La fondazione L’immemoriale che ora non c’è più.
«La Fondazione portava a compimento la volontà testamentaria di Carmelo, che desiderava destinare la sua opera e i suoi beni ad una gestione e fruizione pubblica. Poi le eredi hanno impugnato il testamento e il nuovo presidente optò per la liquidazione».
Quando si dice eredità artistica di Carmelo di cosa si parla?
«Ai tempi della Fondazione c’era stato un inventario: le cose più interessanti erano i volumi con le note autografe, i nastri revox con le registrazioni delle colonne sonore e degli spettacoli live, agende e quaderni, cartelline con progetti, un patrimonio che la Regione Puglia ha avuto in comodato d’uso dalle eredi».
Carmelo Bene è morto il 16 marzo del 2002, lei le era accanto.
«Sono stati sei mesi, senza mai staccarmi. Lui aveva voluto incontrare i suoi amici uno alla volta.

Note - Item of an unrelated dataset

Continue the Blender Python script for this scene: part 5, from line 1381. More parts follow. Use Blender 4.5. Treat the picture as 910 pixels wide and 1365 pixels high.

Una notte parlò a lungo, diceva che la morte non era una sconosciuta ma desiderava continuare a vivere. E ha continuato a chiedersi perché fino alla fine. Dopo la sua scomparsa mi è toccata un’eredità pesante, conflitti, cause legali, errori. Ma voglio guardare oltre. Mi è rimasta la bellezza della sua risata. Quello che è venuto dopo è solo il conto da pagare per questo».